Common shareholders’ equity attributable to PartnerRe (or book value) and tangible book value were $6.1 billion and $5.5 billion, respectively, at March 31, 2016, which were flat compared to December 31, 2015 due to the same factors as for total capital.

Significant events in the first quarter of 2016 and subsequent events

Acquisition of PartnerRe by EXOR

On March 18, 2016, following receipt of all regulatory approvals, EXOR S.p.A. completed the acquisition of PartnerRe Ltd. The transaction was effected by a merger of Pillar Ltd. (a wholly owned subsidiary of EXOR and incorporated specifically for the purpose of the merger) with and into PartnerRe. The common shareholders of PartnerRe, except for EXOR which held 9.9% of common share capital at the time of the transaction, upon cancellation of their shares, received $137.50 in cash per share and a special cash dividend of $3.00 per share (the latter also was paid to the shares held by EXOR). To complete the transaction, PartnerRe issued one common share at $1.00 par value to Exor N.V., representing 100% common share ownership of PartnerRe.

Exchange offer for preferred shares

On April 1, 2016, PartnerRe launched an exchange offer, in accordance with the Merger Agreement, whereby participating preferred shareholders could exchange any or all existing preferred shares for newly issued preferred shares reflecting an extended call date of the fifth anniversary from the date of issuance. The terms of the newly issued preferred shares would be otherwise identical in all material respects to PartnerRe’s existing preferred shares. The exchange offer provides for a restriction on the payment of dividends on common shares to an amount not exceeding 67% of net income until December 31, 2020. The exchange offer expired on April 29, 2016.

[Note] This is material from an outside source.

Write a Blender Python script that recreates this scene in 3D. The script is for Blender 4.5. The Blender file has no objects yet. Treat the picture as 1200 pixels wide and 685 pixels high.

Sale of investment in Almacantar and certain other financial assets to PartnerRe

On March 24, 2016, PartnerRe agreed to purchase from EXOR a 36% shareholding in the privately held United Kingdom real estate investment and development group, Almacantar Group S.A. (Almacantar), as well as certain financial investments, mainly third party funds, based upon the net asset value of these investments. As of April 29, 2016, PartnerRe has paid total cash consideration of $729 million for its investments in Almacantar and the third party funds. In addition to this amount, PartnerRe expects to pay a further amount of less than $10 million in the second quarter of 2016 related to the purchase of the remaining assets from EXOR. These transactions between related parties were entered into at arms-length.